Max's misogyny veers into hate speech and endorsement of male entitlement, implied consent and rape. Welcoming him onto our campus gives his words a veneer of legitimacy and acceptability that they do not deserve. This HOP-sanctioned event gives the young men of this campus the wrong impression that Max's attitude and actions should be both glorified and mimicked. In the course of our protest, we were called - to our faces - "c---s," "fat bitches" and "whores," by male students - ostensibly our intellectual equals - who, taking a cue from Max, view misogyny and hate speech as a viable response to peaceful dissent. By bringing Max to campus, the HOP irresponsibly reinforces hateful, entitled attitudes, codifying them into the public discourse. Cheering on these attitudes further dehumanizes women and paves the way towards eventual acts of (sexual) violence, which happen - often - on our campus. Between one fifth and one fourth of college-aged women will be sexually assaulted by the time they graduate. Why has an internationally ranked university become a forum for Max to further his hate speech?

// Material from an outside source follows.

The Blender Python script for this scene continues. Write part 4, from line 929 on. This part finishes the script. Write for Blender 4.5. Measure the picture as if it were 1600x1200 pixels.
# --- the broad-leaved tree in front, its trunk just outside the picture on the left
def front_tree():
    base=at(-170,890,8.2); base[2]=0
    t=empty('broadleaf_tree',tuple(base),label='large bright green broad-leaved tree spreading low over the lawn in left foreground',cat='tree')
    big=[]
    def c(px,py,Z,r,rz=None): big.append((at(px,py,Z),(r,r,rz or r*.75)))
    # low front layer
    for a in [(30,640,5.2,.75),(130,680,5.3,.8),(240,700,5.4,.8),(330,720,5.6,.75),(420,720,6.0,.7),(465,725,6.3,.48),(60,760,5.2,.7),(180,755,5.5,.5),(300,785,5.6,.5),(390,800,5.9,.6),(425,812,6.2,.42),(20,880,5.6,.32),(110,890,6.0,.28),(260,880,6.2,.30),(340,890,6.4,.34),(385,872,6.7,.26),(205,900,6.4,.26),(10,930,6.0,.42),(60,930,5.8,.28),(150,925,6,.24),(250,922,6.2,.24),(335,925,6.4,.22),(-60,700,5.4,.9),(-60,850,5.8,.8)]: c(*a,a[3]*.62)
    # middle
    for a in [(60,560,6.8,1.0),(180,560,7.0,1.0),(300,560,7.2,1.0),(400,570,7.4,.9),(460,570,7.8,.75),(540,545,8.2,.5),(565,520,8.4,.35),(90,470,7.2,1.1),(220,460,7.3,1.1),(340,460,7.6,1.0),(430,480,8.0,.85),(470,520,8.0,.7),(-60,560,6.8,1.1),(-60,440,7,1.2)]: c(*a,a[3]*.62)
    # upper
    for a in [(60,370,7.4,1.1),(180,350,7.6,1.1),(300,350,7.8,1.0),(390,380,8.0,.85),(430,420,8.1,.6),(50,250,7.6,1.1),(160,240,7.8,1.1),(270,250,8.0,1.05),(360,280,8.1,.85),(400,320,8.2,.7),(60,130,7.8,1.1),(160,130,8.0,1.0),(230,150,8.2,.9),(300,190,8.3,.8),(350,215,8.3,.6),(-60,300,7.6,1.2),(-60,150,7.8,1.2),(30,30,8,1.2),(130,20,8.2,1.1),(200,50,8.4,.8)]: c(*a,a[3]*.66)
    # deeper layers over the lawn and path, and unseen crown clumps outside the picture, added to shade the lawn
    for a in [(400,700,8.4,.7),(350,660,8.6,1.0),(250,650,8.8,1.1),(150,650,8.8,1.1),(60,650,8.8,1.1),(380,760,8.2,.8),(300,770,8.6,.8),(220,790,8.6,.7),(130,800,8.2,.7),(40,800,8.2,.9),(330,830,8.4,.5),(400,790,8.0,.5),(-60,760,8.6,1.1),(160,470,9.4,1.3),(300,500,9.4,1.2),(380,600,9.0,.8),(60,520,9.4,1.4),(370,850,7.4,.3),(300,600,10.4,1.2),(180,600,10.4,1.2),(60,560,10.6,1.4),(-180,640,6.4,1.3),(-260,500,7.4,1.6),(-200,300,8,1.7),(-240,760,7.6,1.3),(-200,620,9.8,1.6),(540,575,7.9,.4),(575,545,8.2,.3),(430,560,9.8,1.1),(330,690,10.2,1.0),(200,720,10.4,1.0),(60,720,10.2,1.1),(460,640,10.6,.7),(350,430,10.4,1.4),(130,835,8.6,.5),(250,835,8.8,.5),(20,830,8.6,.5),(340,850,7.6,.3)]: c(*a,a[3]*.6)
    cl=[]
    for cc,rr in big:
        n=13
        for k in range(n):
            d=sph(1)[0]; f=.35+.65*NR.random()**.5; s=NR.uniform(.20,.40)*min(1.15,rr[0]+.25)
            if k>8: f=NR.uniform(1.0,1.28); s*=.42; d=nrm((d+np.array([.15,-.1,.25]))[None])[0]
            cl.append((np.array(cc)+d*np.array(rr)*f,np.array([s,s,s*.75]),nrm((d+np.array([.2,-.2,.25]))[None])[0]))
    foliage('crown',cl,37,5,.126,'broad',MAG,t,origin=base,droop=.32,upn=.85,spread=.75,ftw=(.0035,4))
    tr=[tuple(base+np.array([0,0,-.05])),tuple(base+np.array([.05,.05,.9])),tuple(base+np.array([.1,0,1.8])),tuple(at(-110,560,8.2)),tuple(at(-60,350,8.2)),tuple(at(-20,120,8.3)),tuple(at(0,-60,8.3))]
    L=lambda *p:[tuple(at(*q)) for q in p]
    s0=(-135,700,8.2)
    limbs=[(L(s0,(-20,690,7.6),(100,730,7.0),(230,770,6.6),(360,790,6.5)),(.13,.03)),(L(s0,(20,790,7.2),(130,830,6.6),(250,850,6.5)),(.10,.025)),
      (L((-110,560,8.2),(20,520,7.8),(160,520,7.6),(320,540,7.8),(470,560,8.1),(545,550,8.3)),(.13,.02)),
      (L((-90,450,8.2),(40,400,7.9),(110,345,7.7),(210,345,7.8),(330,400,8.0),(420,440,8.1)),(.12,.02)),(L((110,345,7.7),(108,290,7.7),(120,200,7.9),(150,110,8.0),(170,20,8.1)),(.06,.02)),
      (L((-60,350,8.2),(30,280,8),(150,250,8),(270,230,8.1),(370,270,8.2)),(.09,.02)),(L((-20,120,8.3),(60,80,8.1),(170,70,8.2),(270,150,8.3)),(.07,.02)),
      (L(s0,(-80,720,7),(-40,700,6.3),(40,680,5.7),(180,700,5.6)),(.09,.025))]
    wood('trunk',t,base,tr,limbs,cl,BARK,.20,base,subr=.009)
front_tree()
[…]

Imagine if Max's violent statements were applied to any other minority group. If he had said that "Muslims aren't real people" instead of "fat chicks aren't real people," if he had said that, "Basic human rights do not apply to Asians" instead of, "Basic human rights do not apply to fat, loud, annoying women," if he had threatened to "grind up [Jews] into pig fodder" instead of grinding up women, the HOP would never have allowed him to set foot on our campus. By inviting him here, the HOP is effectively telling us that it is okay, because, "He's just talking about women." The women of this campus are effectively being told that we do not matter to the University or to the world, that our concerns mean nothing, that it is entertaining and we should shut up and take the joke.

This event is a mockery of free speech. If students are desperate to hear Max's drunken, misogynistic prattle, they can go see his movie or buy his book with their own money, or even listen to him speak, just not on our University campus. Using our tuition money to give this pig a legitimate platform at our top-ranked University is an unacceptable perversion of free speech, and destroys the safe learning environment that this University should be fostering. The HOP has legitimized Max by calling him "controversial," implying that his pathetic shtick has any sort of intellectual or comedic utility. It does not. This is not "controversy." None of Max's hateful blanket statements are rooted in reality or fact, and none of them are subject to debate. He is not a political figure with contentious views, or a controversial comedian whose act is predicated on pushing our limits and giving uncomfortable voice to our marginalized impulses. Tucker Max is a washed-up, 35-year-old wannabe frat-boy desperately trying to relive the glory days, relying on hate speech and misogyny to do it. If HOP members wanted controversy, they could have gotten someone who did not - at his best - insult our collective intelligence and - at his worst - endorse the objectification and date-rape of the women on this campus.

HOP members keep thanking us for the "educational opportunity" that our activism has provided the student body. This statement - while well-intentioned - dodges responsibility for their oversight, instead passing off their egregious insensitivity to the insulted party, effectively inviting us, the maligned, to clean up their mess. It is not our job to educate this campus about the unacceptability of misogyny. We are not here to spearhead a battle that should have been won long ago - that women are people and deserve to be treated as such. We resent that the HOP wastes its time issuing PC statements about its "support" of this "teachable moment" when its refusal to cancel this speech proves that HOP members have learned nothing.